Several comments.
"less memory use is good" should be qualified. For a 2MB machine like used in your test ($50 of memory, a 2006 spec machine), your browser is still using 3% of memory in the system. I believe your test should have qualified the results: I want my browser to use *more* memory if it means higher speed and responsiveness, not less. Today, most of my memory is going spare anyway - use it, browser!
For your test environment, you don't specify the network you're running on. For a US-dweller, I run on a very fast network (I've trialed all the providers at my home, and chose Comcast over Uverse because Comcast has 13ms latency and Uverse has 23ms latency, at the same throughput). I have solid measured rates above 20Mb/sec, and call my provider if a test ever dips below 15mb/sec. Most US users have 6Mb/sec at best, and at work, often 1.5Mb to 6Mb is shared among many users. I also use a combination of Google's DNS service and another DNS service, not the default for my provider. I trialed all those, too.

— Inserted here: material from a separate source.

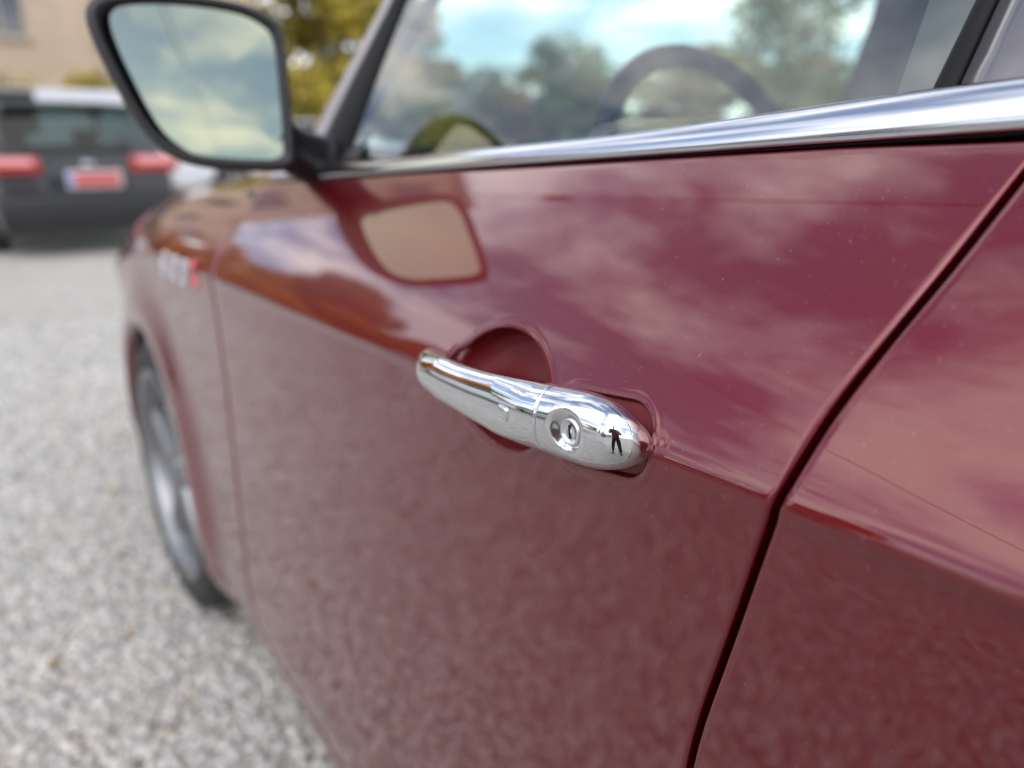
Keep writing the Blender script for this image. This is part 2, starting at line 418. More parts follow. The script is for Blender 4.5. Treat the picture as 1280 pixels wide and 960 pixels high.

We know Chrome aggressively pre-caches content and DNS requests, and likely had different thread tuning. These changes will give different results depending on your connection to the Internet. I would expect a European user with high last-mile bandwidth but large lag to the US to have even a different experience. These effects aren't minimal! And, if you're paying per-bit (like tethered over a cell connection) pre-caching might be a serious problem.